Why should the fifties be the good old days? Let's think. Gee, could it be the demographic predominance of my somewhat idiotic generation? Apparently most of my peers had a
wonderful time growing up, or at least a good enough time to enable repression of the undesirable features. We also have the demographically modest Generation X, hard-wired to react negatively to the period of their childhood even as they emulate many of its features. There is a new generation rising, though, and I wonder to what extent they will carry on the trends that environics sees in my peers. They have no exposure to either the imagined sweetness of the fifties, or the imagined evils of the Age of Love. For once their general lack of historical knowledge is a blessing, since most of them know both eras solely through oldies tunes.

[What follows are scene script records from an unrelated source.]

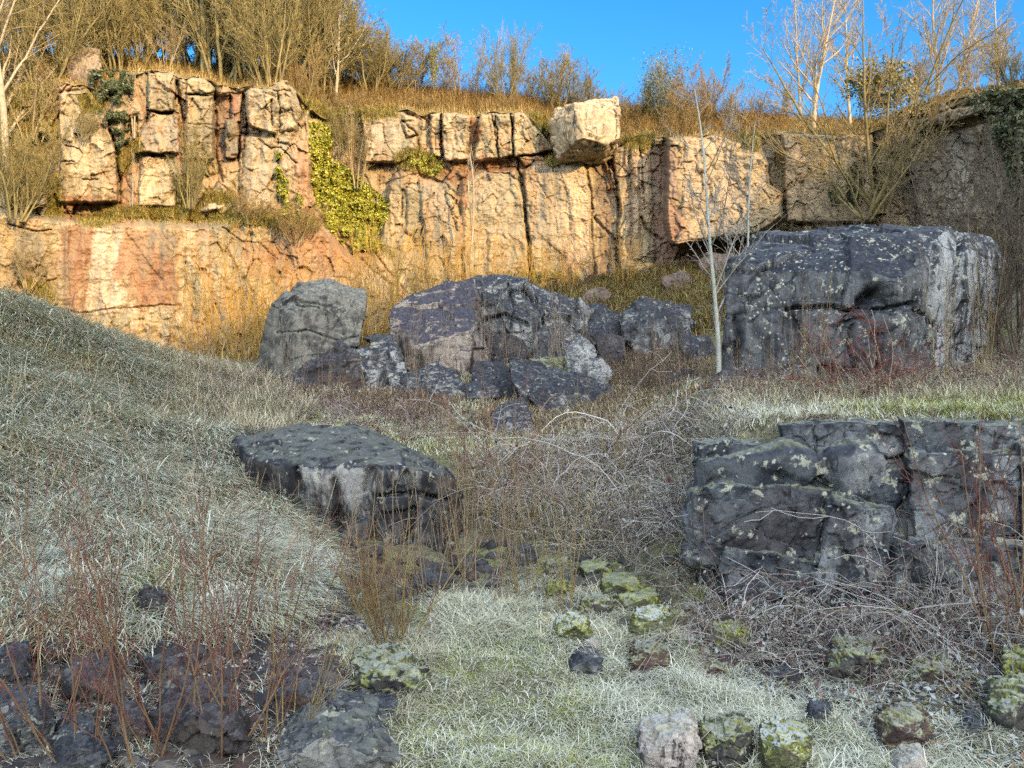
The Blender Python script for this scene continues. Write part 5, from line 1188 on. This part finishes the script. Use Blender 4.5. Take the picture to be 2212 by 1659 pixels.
place('broad','tree',P0,410,'big spreading bare tree with ivy ball, in front of the shaded wall','tree',GT,wide=1.0,rot=30)
BT = bpy.data.objects['tree'] if False else [o for o in bpy.data.objects if o.get('label', '').startswith('big spreading bare tree')][0]
bc = at(1885, 170, P0[1]); nb = 6500; dv = unit(vr.normal(size=(nb, 3))) * (vr.random((nb, 1)) ** .4)
bp = bc + dv * np.array([1.15, .8, .72]) * (1 + .9 * fbm(dv * 2.0 + 3, 3))[:, None] + np.array([.15, 0, -.1]) + np.maximum(vr.normal(0, .5, (nb, 1)), 0) * np.array([.55, 0, -.9])
bp = bp[fbm(bp * 2.4, 3) > -.12]; nb = len(bp)
bv, bt, bcol = leaves_np(bp, .05 * vr.uniform(.6, 1.3, nb), vr, pick(vr, nb, [(.17, .15, .045), (.22, .19, .06), (.10, .10, .03)], [.45, .3, .25]))
bo = obj('ivy', mesh_np('ivy', bv, None, bt, [M_LEAF], bcol), BT)
from mathutils import Matrix
bo.matrix_parent_inverse = Matrix.LocRotScale(BT.location, BT.rotation_euler, BT.scale).inverted()
place('broad','tree',cliff_pt(1870,470,1.8)[0],230,'dark low branching tree spreading beneath the big ivy ball tree','tree',GT,wide=1.35,rot=140)

# --- on the face and ledges
place('snag','tree',cliff_pt(292,292,.25)[0],135,'slender pale sapling growing from the cliff face','tree','plants on the cliff face',wide=1.1)
place('snag','tree',cliff_pt(286,442,.25)[0],115,'thin white dead stem on the grassy ledge','tree','plants on the cliff face',wide=.35)
place('thorn0','shrub',cliff_pt(410,446,.4)[0],150,'dark twiggy bush on the ledge beneath the split column','shrub','plants on the cliff face',.8)
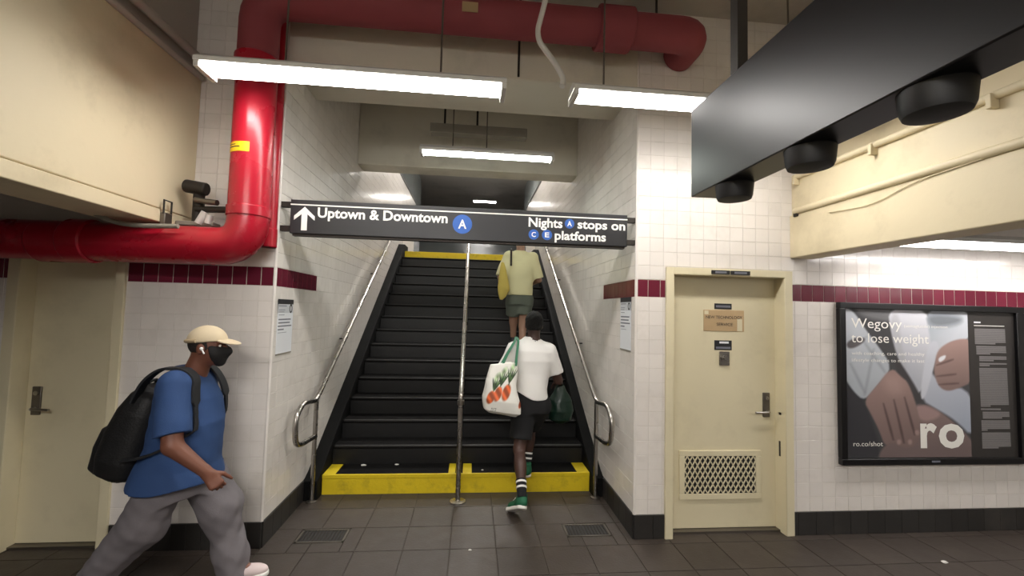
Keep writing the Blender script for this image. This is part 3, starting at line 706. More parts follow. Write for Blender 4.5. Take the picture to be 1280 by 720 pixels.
# ---- hanging black display box with canisters under it
t = thing('display_box', 'large black box hanging from the ceiling at the upper right, seen along its side', 'display', (.86, -2.4, 2.225))
build(MB().box(.80, .925, -3.9, -1.542, 2.225, 2.605), 'cabinet', M['black'], t, bevel=.004)
build(MB().box(.845, .885, -1.80, -1.755, 2.60, ZC), 'hanger_post', M['iron'], t)
build(MB().box(.845, .885, -3.70, -3.655, 2.60, ZC), 'hanger_post', M['iron'], t)
for y, r in ((-1.735, .068), (-2.105, .068), (-2.455, .067)):
    build(MB().lathe((.872, y, 2.165), [(r * .55, 0), (r * .86, .004), (r * .93, .016), (r, .0625)], 28), 'black_canister', M['blackm'], t, smooth=50)

# ---- floor drains
def drain(label, x0, x1, y0, y1):
    t = thing('floor_drain', label, 'drain', ((x0 + x1) / 2, (y0 + y1) / 2, -.006))
    build(MB().box(x0, x1, y0, y1, -.0068, -.005), 'drain_pit', M['blackm'], t)
    build(MB().box(x0, x1, y0, y0 + .015, -.006, .001).box(x0, x1, y1 - .015, y1, -.006, .001).box(x0, x0 + .015, y0, y1, -.006, .001).box(x1 - .015, x1, y0, y1, -.006, .001), 'drain_frame', M['dsteel'], t)
    n = 13
    for k in range(n):
        x = x0 + .022 + (x1 - x0 - .044) * k / (n - 1)
        build(MB().box(x - .005, x + .005, y0 + .012, y1 - .012, -.006, 0), 'grate_bar', M['iron'], t)
drain('rectangular iron floor drain at the left foot of the stairs', -1.355, -1.005, .055, .245)
drain('rectangular iron floor drain at the right foot of the stairs', .665, 1.015, .055, .245)
# ---- litter
def crumb(label, x, y, z, s):
    mb = MB(); mb.ball((x, y, z + s * .3), (s, s * .6, s * .32), 8, 5)
    rr = random.Random(int(x * 1000)); mb.v = [(a + rr.uniform(-.2, .2) * s, b + rr.uniform(-.2, .2) * s, max(z, c)) for a, b, c in mb.v]
    tag(build(mb, 'litter_scrap', M['litter'], smooth=None), label, 'litter')
crumb('crumpled pale scrap on the left end of the bottom step', -1.12, 1.09, RI, .028)
crumb('pale scrap on the bottom step left of centre', -.81, 1.11, RI, .020)
crumb('small pale scrap on the bottom step just right of the centre rail', .03, .95, RI, .012)
crumb('pale paper scrap on the floor below the wall advertisement', 3.3, -.42, 0, .022)
crumb('small pale scrap on the floor in front of the stairs', -.08, -.1, 0, .012)
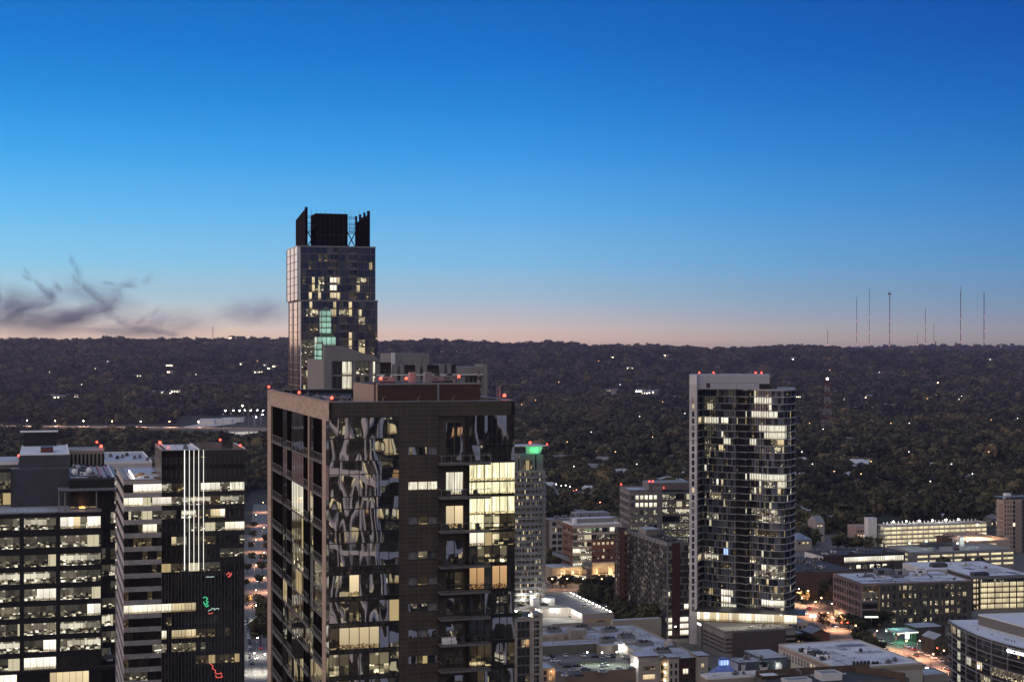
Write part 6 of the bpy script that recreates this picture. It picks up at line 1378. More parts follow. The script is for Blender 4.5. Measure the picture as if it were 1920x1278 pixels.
# front service roof with timber screens
b = Bld('service_building', 'roof yard with brown timber screens, curved duct and white plant box', 1457, 640, 1705, 1455, wv=20); zt = 13.2
WD = surf('brown_timber_screen', (.13, .09, .06), .8, .2, .4, joints=(.6, 9, .06, .5), streak=True)
m = MB(); m.prism(b.poly, 0, zt, CONC_D, ROOF_D); m.build('wall', b.root)
f = Frame(b.P(0, 19.8), b.P(b.wu - 8, 18.5)); m = MB(); m.fb(f, 0, f.w, zt, zt + 2.6, -.2, 0, WD); b.wq(f, 0, f.w, zt, zt + 2.6, .01, WD, m); f = Frame(b.P(b.wu - 16, 16), b.P(b.wu - 3, -2)); b.wq(f, 0, f.w, zt - 3, zt + 2.6, .01, WD, m); m.fb(f, 0, f.w, zt - 3, zt + 2.6, -.2, 0, WD); m.build('timber_screen', b.root)
m = MB(); m.fb(Frame(b.P(0, 14), b.P(12, 14)), 0, 12, zt, zt + 1.4, -3, 0, WD); m.prism(b.poly_in(.5, 7, 13.5, 18), zt + 1.4, zt + 1.6, WHTP, ROOF_W); m.build('roof_step', b.root)
m = MB()
for (a0, a1, b0, b1, h) in ((22, 31, 4, 11, 2.8), (6, 17, 3, 9, 1.2)):
    q = b.poly_in(a0, a1, b0, b1); m.prism(q, zt, zt + h, WHTP, ROOF_G)
    for i in range(4): f = Frame(q[i], q[(i + 1) % 4]); m.fb(f, 0, f.w, zt + h - .1, zt + h + .2, -.3, .015 + .002 * i, WHTP)
m.build('plant_box', b.root)
m = MB()
for i in range(7):
    t0, t1 = math.pi * .5 * i / 7, math.pi * .5 * (i + 1) / 7
    p0, p1 = b.P(15.5 + 2 * math.sin(t0), 14), b.P(15.5 + 2 * math.sin(t1), 14); m.tube((*p0, zt + 1 + 2 * math.cos(t0)), (*p1, zt + 1 + 2 * math.cos(t1)), .5, .5, GRYM, 8)
m.build('curved_duct', b.root)
for k in range(6): hvac(b.root, b, 18 + k * 1.6, 11 + .4 * k, 1.2, 1.2, zt, 1.2, random.choice((WHTP, GRYM)))
m = MB(); f = Frame(b.P(27, 13), b.P(36, 10)); m.fb(f, 0, f.w, zt + .9, zt + 1.3, -.5, 0, WHTP); m.build('duct', b.root)
b.finish()

# ------------------------------------------------------------------ five-storey office E
random.seed(103)
b = Bld('office_building', 'five-storey office with mauve grid side, dark punched front and white roof, right', 1617, 845, 1822, 1562, xv=366); fr, lf = b.front, b.left; zt = Z(1095, 845)
MAU = surf('mauve_precast', (.25, .2, .19), .8, .08, .3); DG = surf('charcoal_brick', (.085, .08, .07), .85, .12, .3, joints=(3, 1, .04, .7)); fh = 4.3; zs = [(zt - 1.3 - fh * k - 2.7, zt - 1.3 - fh * k) for k in range(4)]
us = []; x = 1.5
while x < lf.w - 3: w_ = random.choice((1.2, 1.8, 2.4)); us.append((x, x + w_)); x += w_ + random.choice((.9, 1.3))
b.punch(lf, 0, lf.w, 4, zt, us, zs, MAU, lambda k, i: chance((G_dk, 8), (G_gr, 3), (L_apd, .6), (L_yel, .4)), DGRY, .35)
b.wall.fb(lf, 1, lf.w - 1, .2, 3.9, -.6, -.4, L_apd)
f1 = fr.u(1645)
b.ribbon(fr, 0, f1, [(a - .3, c + .4) for a, c in zs], lambda k, i, n: [G_gr, G_dk, L_dim, L_apd][k], MAU, BLK, pane=2.4, zt=zt)
us = []; x = f1 + 2.8
while x < fr.w - 2: w_ = random.choice((.9, 1.7, 2.0)); us.append((x, x + w_)); x += w_ + random.choice((1.2, 2.0))
b.punch(fr, f1, fr.w, 0, zt, us, [(zt - 1.3 - fh * k - 2.5, zt - 1.3 - fh * k) for k in range(5)], DG, lambda k, i: chance((L_apt, 3), (L_yel, 1.5), (L_apd, 2), (G_dk, 2.4)) if k else chance((G_dk, 4), (L_apt, 1)), DGRY, .3)
b.wall.fb(fr, f1 + .8, f1 + 1.4, 1, zt - 1, 0, .08, L_yel)
m = MB(); m.prism(b.poly_in(.5, b.wu - .4, .7, b.wv - .4), 0, zt - .3, BLK); m.build('core', b.root); b.roof(zt, ROOF_W, MAU, .5, .5)
for k, (a, c, w_, d_, h, mm) in enumerate([(22, 30, 9, 6, 3, GRYM), (32, 26, 6, 5, 3, CONC), (17, 20, 5, 2, 1.2, WHTP), (12, 24, 5, 2, 1.2, GRYM), (40, 22, 4, 3, 1.5, WHTP), (26, 18, 6, 3, 1.3, GRYM), (46, 30, 5, 4, 2, WHTP)]): hvac(b.root, b, a, c, w_, d_, zt, h, mm)
roof_detail(b, zt, 2, b.wu - 2, 2, b.wv - 3, 14)
for k in range(20): m = MB(); p = b.P(RU(8, 60), RU(4, 40)); m.box(p.x, p.x + RU(.4, 1.2), p.y, p.y + .8, zt, zt + RU(.3, .8), DGRY); m.build('roof_vent', b.root)
b.finish(MAU, zt)
b = Bld('parking_garage', 'parking garage glowing yellow behind screens, with white roof, at the right edge', 1822, 905, 1935, 1815, xv=366, cat='parking garage', wv=60); fr = b.front; zt = Z(1081, 905)
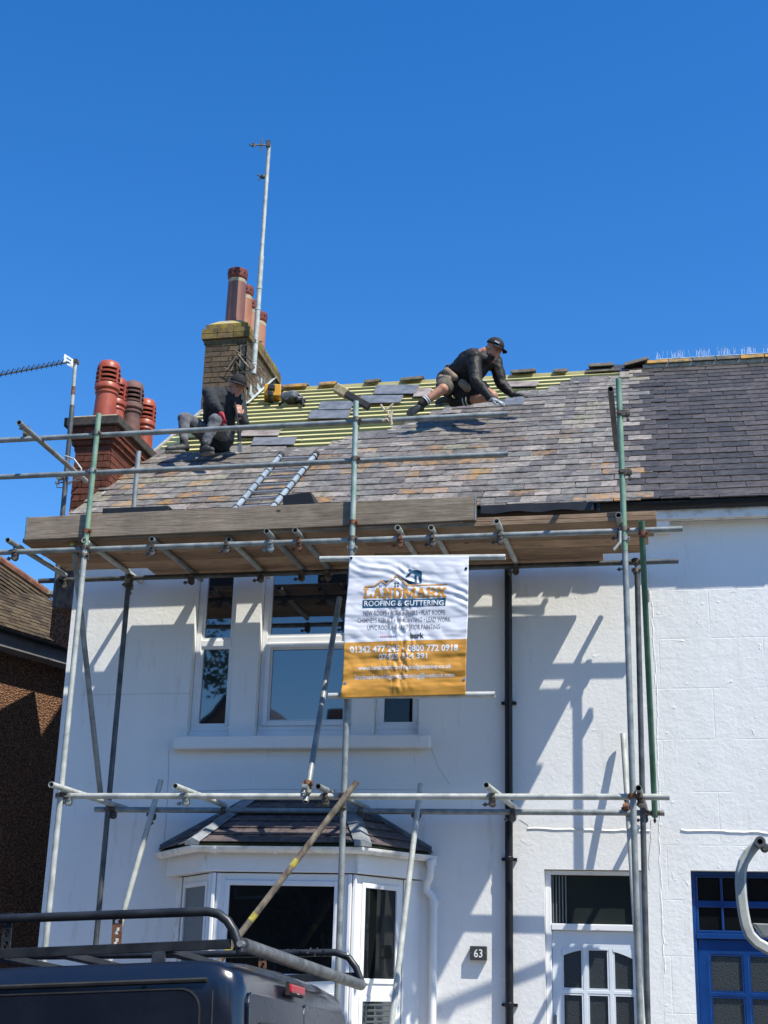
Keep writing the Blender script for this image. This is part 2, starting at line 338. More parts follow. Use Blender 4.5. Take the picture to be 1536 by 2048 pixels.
MT['glass_olive'] = glass_mat('dim_transom_glass', (.020,.026,.026), 1.5, .12, .3)
MT['glass_frost'] = glass_mat('grey_window_glass', (.10,.12,.125), 1.45, .25, .1)
def obscured():
    m, n, l, b = nt('obscured_glass'); b.inputs['Base Color'].default_value = (.036, .042, .044, 1); setb(b, rough=.22, ior=1.5)
    t = tex(n, l, 'voronoi', 90, vec=worldpos(n)); bump(n, l, b, t.outputs[0], .7, .004); return m
MT['obscured'] = obscured()
MT['door_white'] = noisy('pale_blue_white_paint', (.62,.68,.74), (.70,.75,.79), 3, .35, bs=.05, bd=.001)
MT['door_blue'] = noisy('blue_gloss_paint', (.004,.034,.15), (.006,.05,.20), 4, .28, bs=.06, bd=.001, spec=.5)
MT['metal'] = noisy('bright_metal', (.5,.5,.5), (.65,.65,.65), 8, .3, .9, bs=.1)
MT['roof_tile'] = brick_mat('weathered_clay_tile', [(0, (.045,.034,.024)), (.5, (.075,.055,.036)), (1, (.105,.08,.05))])
MT['ridge_red'] = noisy('red_ridge_tile', (.13,.05,.035), (.26,.12,.07), 8, .8, bs=.4)
MT['ridge'] = noisy('grey_ridge_tile', (.055,.05,.042), (.13,.115,.09), 9, .85, bs=.6, bd=.006)
MT['ridge_ochre'] = noisy('ochre_lichened_ridge', (.10,.09,.07), (.38,.21,.045), 6, .85, bs=.6, bd=.006, lo=.4, hi=.6)
MT['fascia'] = noisy('grey_fascia', (.16,.16,.165), (.24,.24,.245), 4, .6, bs=.1)
def pebble():
    m, n, l, b = nt('brown_pebbledash'); wp = worldpos(n); v = tex(n, l, 'voronoi', 42, vec=wp); r = ramp(n, [(0, (.42,.26,.15)), (.35, (.28,.15,.08)), (.7, (.11,.055,.035))]); l.new(v.outputs[0], r.inputs[0])
    q = tex(n, l, 'noise', 25, 6, .7, vec=wp); qr = ramp(n, [(.35, (.45,.45,.45)), (.65, (1.3,1.3,1.3))]); l.new(q.outputs[0], qr.inputs[0])
    l.new(mix(n, l, .8, r.outputs[0], qr.outputs[0], 'MULTIPLY'), b.inputs['Base Color']); setb(b, rough=.9, spec=.2)
    iv = ramp(n, [(0, (1,1,1)), (.6, (0,0,0))]); l.new(v.outputs[0], iv.inputs[0]); bump(n, l, b, iv.outputs[0], 1, .02); return m
MT['pebble'] = pebble()
MT['banner_w'] = noisy('white_banner_vinyl', (.74,.74,.78), (.80,.80,.83), 3, .42, bs=.1, bd=.002, spec=.5)
MT['banner_o'] = noisy('orange_banner_vinyl', (.58,.27,.035), (.66,.32,.05), 3, .42, bs=.1, bd=.002, spec=.5)
def flat(name, c, rough=.5, spec=.4, metal=0):
    return noisy(name, tuple(x*.94 for x in c), c, 12, rough, metal, bs=.05, bd=.001, spec=spec)
MT['p_orange'] = flat('orange_print', (.70,.33,.06)); MT['p_teal'] = flat('teal_print', (.012,.075,.14)); MT['p_white'] = flat('white_print', (.80,.80,.80))
MT['p_grey'] = flat('grey_print', (.20,.19,.21)); MT['p_black'] = flat('black_print', (.015,.015,.02)); MT['p_pink'] = flat('pink_print', (.55,.18,.25)); MT['p_blue'] = flat('blue_print', (.10,.25,.55))
MT['plaque'] = flat('dark_slate_plaque', (.045,.048,.05)); MT['van'] = None
def van_paint():
    m, n, l, b = nt('dark_blue_car_paint'); b.inputs['Base Color'].default_value = (.007,.010,.019,1); setb(b, rough=.25, metal=.0, coat=.7); b.inputs['Coat Roughness'].default_value = .14
    t = tex(n, l, 'noise', 3, 6, .7, vec=worldpos(n)); r = ramp(n, [(.35, (.16,.16,.16)), (.7, (.38,.38,.38))]); l.new(t.outputs[0], r.inputs[0]); l.new(r.outputs[0], b.inputs['Roughness']); 
    t2 = tex(n, l, 'noise', 1.2, 3, .5, vec=worldpos(n)); bump(n, l, b, t2.outputs[0], .15, .02); return m
MT['van'] = van_paint()
MT['rubber'] = noisy('black_rubber', (.012,.012,.013), (.03,.03,.03), 9, .7)
MT['rack'] = noisy('black_painted_rack', (.008,.010,.014), (.035,.04,.047), 12, .4, .2, bs=.3, bd=.002, lo=.3, hi=.75)
MT['rack_worn'] = noisy('worn_steel_roller', (.10,.11,.115), (.26,.27,.27), 18, .4, .7, bs=.3, bd=.002)
MT['lamp_red'] = flat('red_lamp_plastic', (.42,.02,.03), .15, .6)
MT['ladder'] = noisy('blue_grey_ladder', (.18,.23,.27), (.32,.38,.43), 8, .45, .15, bs=.1)
MT['alu'] = noisy('aluminium', (.38,.40,.42), (.55,.56,.58), 10, .35, .8, bs=.1)
MT['skin'] = noisy('skin', (.34,.155,.10), (.46,.23,.155), 14, .55, bs=.15, bd=.002, wpos=True)
MT['jacket'] = noisy('black_softshell', (.005,.005,.006), (.015,.0135,.012), 10, .62, bs=.3, bd=.02, bscale=14, spec=.35)
MT['hoodie'] = noisy('charcoal_hoodie', (.008,.010,.013), (.022,.027,.031), 10, .85, bs=.5, bd=.02, bscale=16)
MT['joggers'] = noisy('grey_joggers', (.065,.068,.08), (.15,.155,.17), 8, .9, bs=.5, bd=.02, bscale=16)
MT['shorts'] = noisy('dark_work_shorts', (.012,.014,.022), (.03,.032,.042), 8, .85, bs=.5, bd=.02, bscale=16)
MT['hem'] = noisy('dark_khaki_cloth', (.055,.05,.04), (.12,.105,.08), 12, .85, bs=.4)
MT['tan'] = noisy('tan_canvas', (.15,.11,.075), (.25,.19,.13), 12, .85, bs=.4)
MT['boot'] = noisy('black_boot', (.012,.012,.013), (.05,.05,.05), 18, .6, bs=.4)
MT['sole'] = noisy('grey_sole', (.06,.06,.055), (.20,.19,.17), 18, .8, bs=.4)
MT['sock'] = noisy('black_sock', (.012,.012,.014), (.02,.02,.022), 18, .9, bs=.4); MT['sock_w'] = flat('white_band', (.6,.6,.58), .9)
MT['cap'] = noisy('black_cap', (.006,.006,.007), (.014,.014,.016), 14, .85, bs=.3)
MT['glove_red'] = noisy('red_glove', (.22,.012,.022), (.40,.03,.05), 18, .7); MT['glove_grey'] = noisy('grey_glove', (.06,.07,.085), (.35,.38,.42), 22, .7, lo=.4, hi=.62); MT['glove_black'] = noisy('black_glove', (.012,.013,.015), (.03,.03,.035), 18, .6)
MT['hair'] = noisy('dark_hair', (.010,.007,.005), (.03,.02,.015), 40, .7, bs=.5)
MT['eye'] = flat('eye_dark', (.02,.015,.012), .2)
MT['tool_yellow'] = noisy('yellow_tool_plastic', (.55,.25,.012), (.68,.34,.03), 8, .45, bs=.1)
MT['grey_plastic'] = noisy('grey_plastic', (.10,.105,.11), (.22,.225,.23), 8, .45, bs=.1)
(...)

Surely, a good number of the new generation have bought into the disturbing mainstream mindset that environics detects. Many others, though, care little for the issues that so energise the American mainstream. They don't care what other people do in their bedrooms and don't think government should, either. They appear more interested in more public values issues, such as corporate and political corruption. Their religiosity very often takes the form of inchoate spirituality, New Age, or alternative beliefs, rather than the rather stale nostrums of recognised
faiths. A good number don't seem to be especially religious. (Environics seems to have spoken with their parents, not with them. I'’m not as old as all that: I remember having opinions put in my mouth by trendspotters talking to my parents.)

If the Democrats mean to recover some momentum, they need to consider both the immediate situation and the future. Environics seems to have tabbed the grim present rather well. All this lot are very good at projecting the present indefinitely into the future. Such forecasts nearly always incorporate the implicit or explicit disclaimer, "if present trends continue."

Present trends, however, never do.

The new generation has been eligible to vote for several years, and boy, are they pissed. I suspect that many of those who passed on the 2004 election, either from self-absorption or due to John Kerry's chronic inability to inspire, won't make that mistake again. Don't listen exclusively to my peers. Listen to our children, and listen now.

Offlist, the Marrier provided comfort to the gloomy in the form of an apposite Garrison Keillor review of 'American Vertigo: Traveling America in the Footsteps of Tocqueville,' by Bernard-Henri Levy. Trust the Prophet of Lake Wobegon to skewer the absurdity that distinguishes punditry from more ethical forms of expression.